— START Records provided —
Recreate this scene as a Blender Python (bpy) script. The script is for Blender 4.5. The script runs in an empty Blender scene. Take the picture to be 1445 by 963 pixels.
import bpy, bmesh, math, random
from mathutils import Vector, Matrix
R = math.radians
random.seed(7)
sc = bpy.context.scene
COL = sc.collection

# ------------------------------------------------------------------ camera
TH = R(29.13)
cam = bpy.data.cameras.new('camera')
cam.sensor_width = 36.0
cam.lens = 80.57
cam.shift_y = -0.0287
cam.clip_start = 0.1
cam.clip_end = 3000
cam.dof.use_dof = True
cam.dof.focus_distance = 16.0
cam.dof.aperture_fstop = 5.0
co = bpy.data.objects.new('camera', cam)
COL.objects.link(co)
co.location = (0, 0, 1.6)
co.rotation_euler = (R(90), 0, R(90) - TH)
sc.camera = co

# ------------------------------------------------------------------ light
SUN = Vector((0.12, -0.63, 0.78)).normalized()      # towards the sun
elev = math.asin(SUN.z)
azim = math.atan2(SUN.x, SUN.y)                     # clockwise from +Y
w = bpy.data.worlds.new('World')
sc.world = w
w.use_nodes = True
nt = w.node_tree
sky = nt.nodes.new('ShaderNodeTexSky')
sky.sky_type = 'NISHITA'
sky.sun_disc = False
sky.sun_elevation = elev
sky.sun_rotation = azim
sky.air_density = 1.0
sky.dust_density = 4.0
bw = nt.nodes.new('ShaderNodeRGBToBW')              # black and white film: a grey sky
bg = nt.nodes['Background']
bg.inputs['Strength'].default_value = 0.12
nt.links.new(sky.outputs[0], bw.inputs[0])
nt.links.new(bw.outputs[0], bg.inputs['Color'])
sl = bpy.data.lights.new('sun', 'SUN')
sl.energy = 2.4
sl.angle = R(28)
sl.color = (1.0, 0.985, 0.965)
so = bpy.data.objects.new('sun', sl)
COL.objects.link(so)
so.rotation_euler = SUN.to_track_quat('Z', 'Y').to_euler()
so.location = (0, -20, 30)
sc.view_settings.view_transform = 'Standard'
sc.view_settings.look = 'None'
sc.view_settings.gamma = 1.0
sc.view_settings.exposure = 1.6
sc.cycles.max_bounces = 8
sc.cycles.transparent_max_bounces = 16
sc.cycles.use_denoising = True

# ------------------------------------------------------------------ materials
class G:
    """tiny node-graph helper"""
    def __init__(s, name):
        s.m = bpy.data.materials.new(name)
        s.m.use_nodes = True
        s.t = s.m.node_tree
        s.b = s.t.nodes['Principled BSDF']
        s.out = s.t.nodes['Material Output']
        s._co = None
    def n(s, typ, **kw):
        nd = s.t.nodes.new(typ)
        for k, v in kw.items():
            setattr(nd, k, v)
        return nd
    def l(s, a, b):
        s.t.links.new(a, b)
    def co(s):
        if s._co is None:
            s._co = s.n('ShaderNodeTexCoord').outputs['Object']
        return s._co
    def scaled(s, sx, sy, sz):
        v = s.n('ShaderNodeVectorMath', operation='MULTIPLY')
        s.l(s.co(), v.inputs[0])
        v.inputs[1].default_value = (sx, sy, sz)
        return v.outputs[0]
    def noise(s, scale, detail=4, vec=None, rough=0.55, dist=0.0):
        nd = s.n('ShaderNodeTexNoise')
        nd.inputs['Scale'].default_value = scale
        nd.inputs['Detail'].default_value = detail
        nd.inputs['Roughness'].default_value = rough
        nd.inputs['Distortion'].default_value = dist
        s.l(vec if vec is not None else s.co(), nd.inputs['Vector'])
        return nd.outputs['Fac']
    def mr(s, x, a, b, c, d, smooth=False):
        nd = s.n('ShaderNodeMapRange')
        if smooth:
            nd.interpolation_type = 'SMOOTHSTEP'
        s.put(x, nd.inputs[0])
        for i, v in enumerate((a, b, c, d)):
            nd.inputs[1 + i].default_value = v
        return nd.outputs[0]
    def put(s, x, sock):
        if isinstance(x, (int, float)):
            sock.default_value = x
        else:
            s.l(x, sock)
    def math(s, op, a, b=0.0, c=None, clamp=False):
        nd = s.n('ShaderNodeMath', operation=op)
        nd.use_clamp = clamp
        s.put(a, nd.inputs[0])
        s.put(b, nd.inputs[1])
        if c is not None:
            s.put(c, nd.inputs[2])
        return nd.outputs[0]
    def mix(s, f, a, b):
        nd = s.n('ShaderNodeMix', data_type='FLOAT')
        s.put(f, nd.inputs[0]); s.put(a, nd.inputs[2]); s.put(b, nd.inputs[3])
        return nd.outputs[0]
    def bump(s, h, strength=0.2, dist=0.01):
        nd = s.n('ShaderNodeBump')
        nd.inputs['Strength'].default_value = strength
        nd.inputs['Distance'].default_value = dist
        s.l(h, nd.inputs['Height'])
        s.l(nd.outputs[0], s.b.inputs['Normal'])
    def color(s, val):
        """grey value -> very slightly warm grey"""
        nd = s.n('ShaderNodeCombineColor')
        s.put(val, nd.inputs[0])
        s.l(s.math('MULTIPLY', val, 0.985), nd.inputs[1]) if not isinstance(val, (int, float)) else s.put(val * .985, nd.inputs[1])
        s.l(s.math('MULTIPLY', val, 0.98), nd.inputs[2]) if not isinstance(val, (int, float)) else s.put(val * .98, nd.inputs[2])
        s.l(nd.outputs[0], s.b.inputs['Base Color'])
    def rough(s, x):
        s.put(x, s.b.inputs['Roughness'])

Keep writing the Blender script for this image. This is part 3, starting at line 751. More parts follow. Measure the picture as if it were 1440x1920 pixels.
— END Records provided —
- _What you have to do_: Begin with the first line of the listing and copy exactly through the line that contains "sc.camera = co", please, keeping both ends and leaving out everything after.

- _Result for this task_:
Recreate this scene as a Blender Python (bpy) script. The script is for Blender 4.5. The script runs in an empty Blender scene. Take the picture to be 1445 by 963 pixels.
import bpy, bmesh, math, random
from mathutils import Vector, Matrix
R = math.radians
random.seed(7)
sc = bpy.context.scene
COL = sc.collection

# ------------------------------------------------------------------ camera
TH = R(29.13)
cam = bpy.data.cameras.new('camera')
cam.sensor_width = 36.0
cam.lens = 80.57
cam.shift_y = -0.0287
cam.clip_start = 0.1
cam.clip_end = 3000
cam.dof.use_dof = True
cam.dof.focus_distance = 16.0
cam.dof.aperture_fstop = 5.0
co = bpy.data.objects.new('camera', cam)
COL.objects.link(co)
co.location = (0, 0, 1.6)
co.rotation_euler = (R(90), 0, R(90) - TH)
sc.camera = co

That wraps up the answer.